Task instructions ▸
Below are some records. Output the lines from the first one through the line that holds "q = MB(); q.box((-1.2, -3.2, 0.0), (1.2, 3.2, 0.02));", exactly as written, with no pictures.

* * *

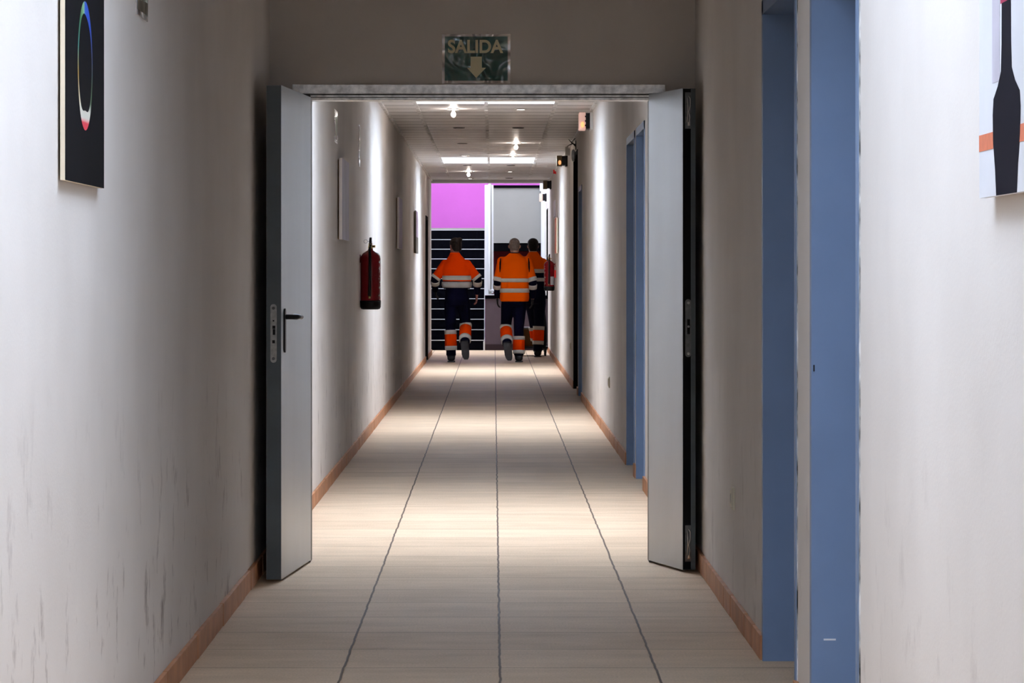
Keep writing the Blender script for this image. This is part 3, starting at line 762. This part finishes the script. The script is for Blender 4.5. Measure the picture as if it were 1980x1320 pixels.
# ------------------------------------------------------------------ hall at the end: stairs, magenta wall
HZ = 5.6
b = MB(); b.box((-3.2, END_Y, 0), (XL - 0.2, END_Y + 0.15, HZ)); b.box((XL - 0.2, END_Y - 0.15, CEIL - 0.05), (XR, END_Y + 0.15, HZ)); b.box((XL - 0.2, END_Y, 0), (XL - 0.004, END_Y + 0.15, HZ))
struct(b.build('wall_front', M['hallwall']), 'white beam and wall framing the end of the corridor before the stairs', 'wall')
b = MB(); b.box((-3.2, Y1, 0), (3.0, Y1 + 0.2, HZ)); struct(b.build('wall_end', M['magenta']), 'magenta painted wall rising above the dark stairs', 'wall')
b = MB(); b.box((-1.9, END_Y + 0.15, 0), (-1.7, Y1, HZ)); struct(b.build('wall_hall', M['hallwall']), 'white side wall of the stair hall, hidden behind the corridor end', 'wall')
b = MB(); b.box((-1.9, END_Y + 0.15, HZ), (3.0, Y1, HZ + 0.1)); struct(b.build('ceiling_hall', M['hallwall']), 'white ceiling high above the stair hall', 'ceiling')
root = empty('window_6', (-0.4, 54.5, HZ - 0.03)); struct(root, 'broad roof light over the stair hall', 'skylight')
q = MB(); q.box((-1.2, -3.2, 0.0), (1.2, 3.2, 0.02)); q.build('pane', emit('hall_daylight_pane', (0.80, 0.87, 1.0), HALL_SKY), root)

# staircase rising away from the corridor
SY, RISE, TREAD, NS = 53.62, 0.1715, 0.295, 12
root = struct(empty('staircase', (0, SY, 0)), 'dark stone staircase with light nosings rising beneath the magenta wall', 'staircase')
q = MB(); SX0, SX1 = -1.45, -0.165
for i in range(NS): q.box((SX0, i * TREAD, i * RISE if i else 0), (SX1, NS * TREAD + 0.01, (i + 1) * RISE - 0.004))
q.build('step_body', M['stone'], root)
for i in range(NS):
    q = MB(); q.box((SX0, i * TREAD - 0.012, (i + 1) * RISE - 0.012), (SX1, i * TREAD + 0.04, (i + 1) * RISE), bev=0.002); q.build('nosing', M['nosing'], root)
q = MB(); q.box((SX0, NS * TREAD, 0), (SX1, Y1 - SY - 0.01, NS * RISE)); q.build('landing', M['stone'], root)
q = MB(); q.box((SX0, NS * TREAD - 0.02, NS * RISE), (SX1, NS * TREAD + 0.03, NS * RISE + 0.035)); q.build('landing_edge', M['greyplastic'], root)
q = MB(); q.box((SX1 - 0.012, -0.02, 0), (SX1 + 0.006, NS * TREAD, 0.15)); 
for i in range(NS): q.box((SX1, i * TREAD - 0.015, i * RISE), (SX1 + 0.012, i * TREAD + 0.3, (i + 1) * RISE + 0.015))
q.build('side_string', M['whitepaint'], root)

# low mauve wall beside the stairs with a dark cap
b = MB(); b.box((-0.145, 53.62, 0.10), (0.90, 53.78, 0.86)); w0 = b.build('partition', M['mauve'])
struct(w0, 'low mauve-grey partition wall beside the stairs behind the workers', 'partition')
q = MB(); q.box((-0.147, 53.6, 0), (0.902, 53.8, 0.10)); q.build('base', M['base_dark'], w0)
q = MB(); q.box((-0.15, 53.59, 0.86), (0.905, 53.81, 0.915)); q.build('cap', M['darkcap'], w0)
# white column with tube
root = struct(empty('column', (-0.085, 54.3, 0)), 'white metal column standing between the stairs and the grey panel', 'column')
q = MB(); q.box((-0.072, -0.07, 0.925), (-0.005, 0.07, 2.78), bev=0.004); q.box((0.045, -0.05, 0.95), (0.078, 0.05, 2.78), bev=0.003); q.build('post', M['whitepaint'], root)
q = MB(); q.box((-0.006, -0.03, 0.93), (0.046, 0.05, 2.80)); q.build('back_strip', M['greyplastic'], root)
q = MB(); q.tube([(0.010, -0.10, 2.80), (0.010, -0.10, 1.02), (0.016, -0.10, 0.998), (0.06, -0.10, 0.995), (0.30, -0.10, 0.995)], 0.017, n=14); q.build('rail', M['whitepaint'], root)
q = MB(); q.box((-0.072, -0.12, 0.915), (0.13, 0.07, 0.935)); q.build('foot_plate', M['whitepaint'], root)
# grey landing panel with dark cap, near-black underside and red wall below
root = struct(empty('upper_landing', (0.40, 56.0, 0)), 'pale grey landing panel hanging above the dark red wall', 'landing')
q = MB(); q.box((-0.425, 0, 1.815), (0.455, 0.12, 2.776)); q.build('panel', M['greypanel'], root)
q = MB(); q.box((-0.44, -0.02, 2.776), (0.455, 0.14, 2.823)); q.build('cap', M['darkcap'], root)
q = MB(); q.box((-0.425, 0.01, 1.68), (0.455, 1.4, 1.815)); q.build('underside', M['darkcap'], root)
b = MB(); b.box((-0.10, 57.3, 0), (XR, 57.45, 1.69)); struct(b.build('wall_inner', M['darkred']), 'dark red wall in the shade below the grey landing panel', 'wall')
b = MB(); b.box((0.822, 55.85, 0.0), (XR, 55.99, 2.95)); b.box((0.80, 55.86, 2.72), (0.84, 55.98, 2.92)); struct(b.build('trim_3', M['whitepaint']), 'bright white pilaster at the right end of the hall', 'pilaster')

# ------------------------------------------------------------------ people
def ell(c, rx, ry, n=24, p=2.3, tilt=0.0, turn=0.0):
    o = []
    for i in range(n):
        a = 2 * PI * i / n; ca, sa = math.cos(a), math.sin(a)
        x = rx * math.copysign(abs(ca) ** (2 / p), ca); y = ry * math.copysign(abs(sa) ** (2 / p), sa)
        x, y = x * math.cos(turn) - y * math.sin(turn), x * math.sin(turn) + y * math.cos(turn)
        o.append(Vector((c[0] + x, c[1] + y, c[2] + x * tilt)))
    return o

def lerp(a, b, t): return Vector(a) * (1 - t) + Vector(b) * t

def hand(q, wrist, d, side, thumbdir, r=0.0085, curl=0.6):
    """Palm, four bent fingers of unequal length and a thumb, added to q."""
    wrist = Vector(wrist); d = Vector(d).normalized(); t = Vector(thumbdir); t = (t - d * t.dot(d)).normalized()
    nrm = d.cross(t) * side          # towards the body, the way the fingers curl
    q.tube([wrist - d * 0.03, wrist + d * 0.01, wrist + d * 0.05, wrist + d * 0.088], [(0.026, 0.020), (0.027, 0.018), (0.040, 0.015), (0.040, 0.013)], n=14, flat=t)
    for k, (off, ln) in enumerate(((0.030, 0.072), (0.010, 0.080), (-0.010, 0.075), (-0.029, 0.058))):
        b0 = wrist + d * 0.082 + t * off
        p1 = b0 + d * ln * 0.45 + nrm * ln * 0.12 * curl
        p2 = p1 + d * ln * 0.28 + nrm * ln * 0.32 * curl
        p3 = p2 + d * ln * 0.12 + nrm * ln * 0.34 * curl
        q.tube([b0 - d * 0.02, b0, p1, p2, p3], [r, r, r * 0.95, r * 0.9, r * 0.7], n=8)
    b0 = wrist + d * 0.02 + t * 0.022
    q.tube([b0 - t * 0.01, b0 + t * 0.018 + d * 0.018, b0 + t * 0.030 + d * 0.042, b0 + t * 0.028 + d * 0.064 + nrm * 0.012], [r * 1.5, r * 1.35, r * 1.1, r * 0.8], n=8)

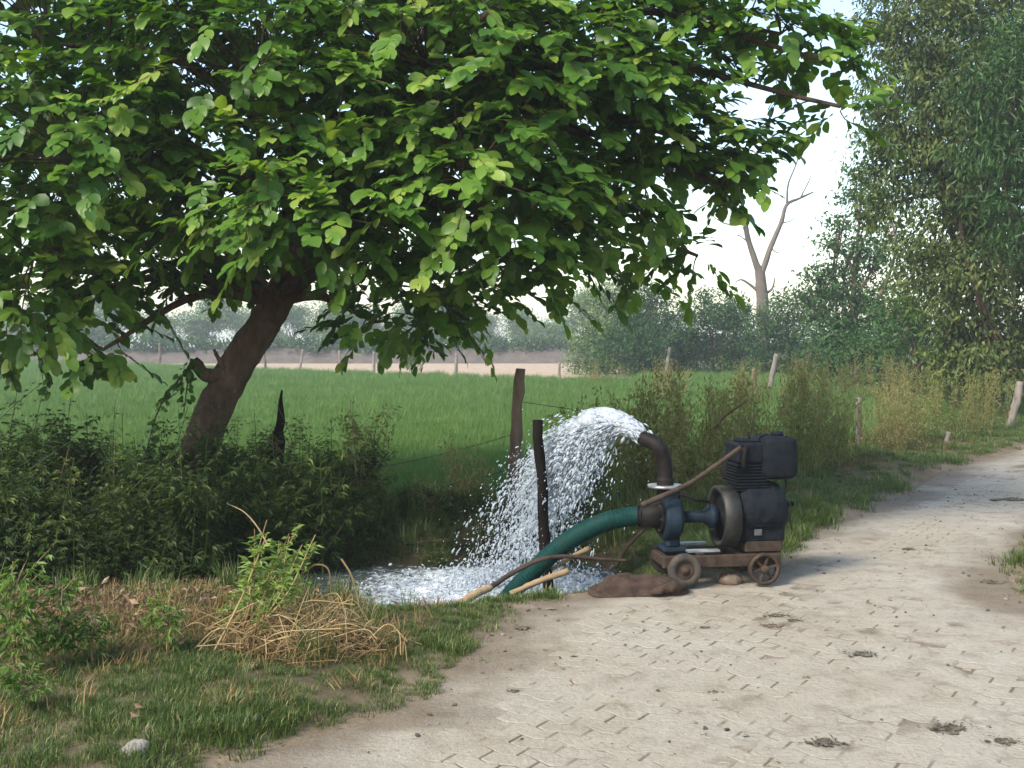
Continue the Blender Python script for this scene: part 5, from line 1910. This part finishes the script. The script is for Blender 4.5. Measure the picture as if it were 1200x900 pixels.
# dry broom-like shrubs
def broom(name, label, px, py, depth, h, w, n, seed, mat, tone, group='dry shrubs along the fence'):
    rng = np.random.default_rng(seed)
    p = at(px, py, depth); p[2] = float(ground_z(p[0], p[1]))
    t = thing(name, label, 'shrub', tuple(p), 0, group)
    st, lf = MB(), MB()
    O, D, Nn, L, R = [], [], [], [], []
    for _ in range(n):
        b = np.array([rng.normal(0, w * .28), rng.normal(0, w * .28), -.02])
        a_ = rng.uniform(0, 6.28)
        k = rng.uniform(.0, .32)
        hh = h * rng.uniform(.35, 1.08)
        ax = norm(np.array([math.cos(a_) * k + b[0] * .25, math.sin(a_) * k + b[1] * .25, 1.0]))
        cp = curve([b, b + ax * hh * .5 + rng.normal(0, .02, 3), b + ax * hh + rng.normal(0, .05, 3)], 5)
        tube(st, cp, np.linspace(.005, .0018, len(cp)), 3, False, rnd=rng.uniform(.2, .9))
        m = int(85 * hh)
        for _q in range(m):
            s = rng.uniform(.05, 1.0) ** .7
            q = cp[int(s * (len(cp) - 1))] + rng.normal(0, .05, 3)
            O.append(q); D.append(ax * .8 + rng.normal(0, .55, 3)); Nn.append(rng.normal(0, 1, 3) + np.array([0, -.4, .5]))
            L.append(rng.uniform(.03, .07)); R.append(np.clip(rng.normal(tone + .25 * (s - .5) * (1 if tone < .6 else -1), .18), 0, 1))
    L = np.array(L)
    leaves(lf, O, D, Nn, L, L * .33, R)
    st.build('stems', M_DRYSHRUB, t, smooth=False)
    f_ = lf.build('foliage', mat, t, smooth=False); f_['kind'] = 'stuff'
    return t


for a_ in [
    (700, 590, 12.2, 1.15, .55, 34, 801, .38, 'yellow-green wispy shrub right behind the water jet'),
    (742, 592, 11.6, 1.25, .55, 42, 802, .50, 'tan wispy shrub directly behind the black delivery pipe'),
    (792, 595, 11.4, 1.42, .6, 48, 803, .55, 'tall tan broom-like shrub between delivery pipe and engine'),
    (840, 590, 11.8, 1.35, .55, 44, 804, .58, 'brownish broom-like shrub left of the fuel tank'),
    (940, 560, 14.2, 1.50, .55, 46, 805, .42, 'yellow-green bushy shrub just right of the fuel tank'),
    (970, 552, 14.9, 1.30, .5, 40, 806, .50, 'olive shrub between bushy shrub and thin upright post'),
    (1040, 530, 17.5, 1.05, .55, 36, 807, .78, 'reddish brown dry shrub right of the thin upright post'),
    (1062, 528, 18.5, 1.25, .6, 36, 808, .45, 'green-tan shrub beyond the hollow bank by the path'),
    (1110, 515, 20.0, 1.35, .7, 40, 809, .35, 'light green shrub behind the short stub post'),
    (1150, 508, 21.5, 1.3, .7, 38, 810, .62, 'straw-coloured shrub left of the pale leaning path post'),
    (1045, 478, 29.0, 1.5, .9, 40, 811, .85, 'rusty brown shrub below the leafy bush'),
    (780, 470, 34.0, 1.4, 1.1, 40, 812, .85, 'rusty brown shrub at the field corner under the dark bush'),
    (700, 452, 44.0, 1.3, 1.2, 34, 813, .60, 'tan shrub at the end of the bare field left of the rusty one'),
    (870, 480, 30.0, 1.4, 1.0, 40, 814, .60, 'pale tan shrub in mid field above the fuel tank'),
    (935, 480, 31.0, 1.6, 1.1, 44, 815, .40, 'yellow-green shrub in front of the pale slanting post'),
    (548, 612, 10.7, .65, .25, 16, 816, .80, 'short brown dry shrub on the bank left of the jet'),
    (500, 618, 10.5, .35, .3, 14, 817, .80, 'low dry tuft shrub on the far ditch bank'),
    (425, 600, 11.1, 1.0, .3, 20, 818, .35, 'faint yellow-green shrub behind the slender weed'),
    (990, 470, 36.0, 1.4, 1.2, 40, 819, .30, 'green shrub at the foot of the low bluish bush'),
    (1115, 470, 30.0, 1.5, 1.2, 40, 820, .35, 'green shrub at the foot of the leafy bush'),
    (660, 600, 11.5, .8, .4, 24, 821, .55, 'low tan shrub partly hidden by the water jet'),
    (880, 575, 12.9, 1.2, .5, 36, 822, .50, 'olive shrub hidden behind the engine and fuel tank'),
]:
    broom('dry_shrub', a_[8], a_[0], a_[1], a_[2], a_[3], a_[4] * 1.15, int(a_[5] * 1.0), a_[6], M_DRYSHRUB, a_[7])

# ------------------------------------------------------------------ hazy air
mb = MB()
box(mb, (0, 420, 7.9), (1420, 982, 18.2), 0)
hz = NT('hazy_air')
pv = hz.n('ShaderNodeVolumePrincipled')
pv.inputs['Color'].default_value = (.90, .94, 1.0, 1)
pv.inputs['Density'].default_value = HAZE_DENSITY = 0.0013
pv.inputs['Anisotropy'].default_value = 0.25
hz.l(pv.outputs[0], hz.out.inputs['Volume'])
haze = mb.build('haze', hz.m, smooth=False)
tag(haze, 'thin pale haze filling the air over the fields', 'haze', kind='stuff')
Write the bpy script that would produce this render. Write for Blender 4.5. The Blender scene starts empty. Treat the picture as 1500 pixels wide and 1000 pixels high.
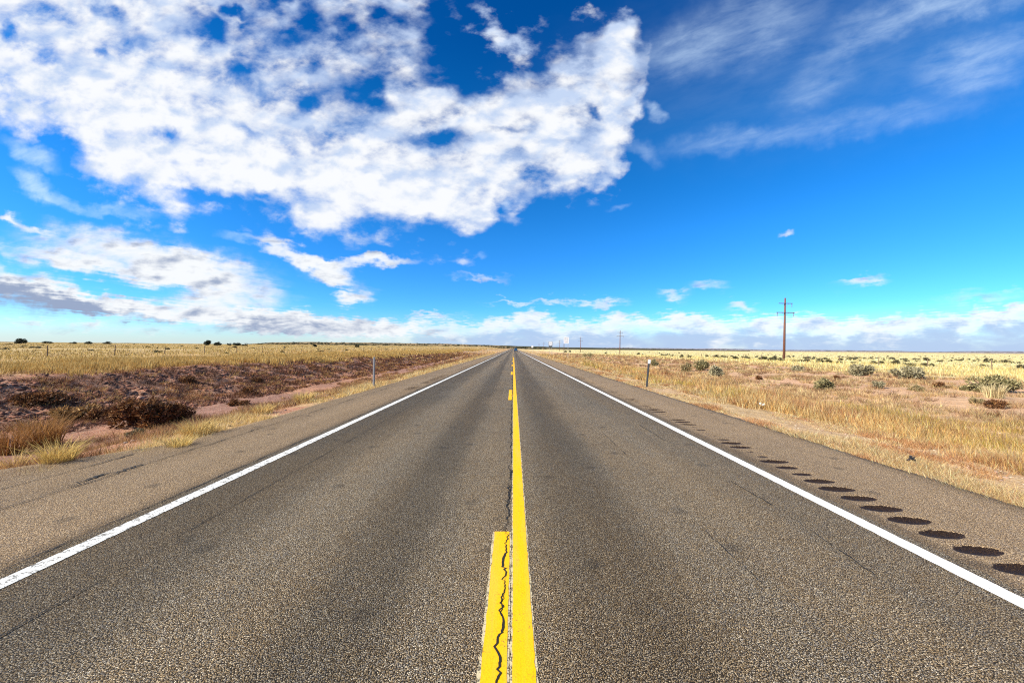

* * *

Answer below ▸
Keep writing the Blender script for this image. This is part 3, starting at line 762. This part finishes the script. The script is for Blender 4.5. Measure the picture as if it were 1980x1320 pixels.
# ------------------------------------------------------------------ hall at the end: stairs, magenta wall
HZ = 5.6
b = MB(); b.box((-3.2, END_Y, 0), (XL - 0.2, END_Y + 0.15, HZ)); b.box((XL - 0.2, END_Y - 0.15, CEIL - 0.05), (XR, END_Y + 0.15, HZ)); b.box((XL - 0.2, END_Y, 0), (XL - 0.004, END_Y + 0.15, HZ))
struct(b.build('wall_front', M['hallwall']), 'white beam and wall framing the end of the corridor before the stairs', 'wall')
b = MB(); b.box((-3.2, Y1, 0), (3.0, Y1 + 0.2, HZ)); struct(b.build('wall_end', M['magenta']), 'magenta painted wall rising above the dark stairs', 'wall')
b = MB(); b.box((-1.9, END_Y + 0.15, 0), (-1.7, Y1, HZ)); struct(b.build('wall_hall', M['hallwall']), 'white side wall of the stair hall, hidden behind the corridor end', 'wall')
b = MB(); b.box((-1.9, END_Y + 0.15, HZ), (3.0, Y1, HZ + 0.1)); struct(b.build('ceiling_hall', M['hallwall']), 'white ceiling high above the stair hall', 'ceiling')
root = empty('window_6', (-0.4, 54.5, HZ - 0.03)); struct(root, 'broad roof light over the stair hall', 'skylight')
q = MB(); q.box((-1.2, -3.2, 0.0), (1.2, 3.2, 0.02)); q.build('pane', emit('hall_daylight_pane', (0.80, 0.87, 1.0), HALL_SKY), root)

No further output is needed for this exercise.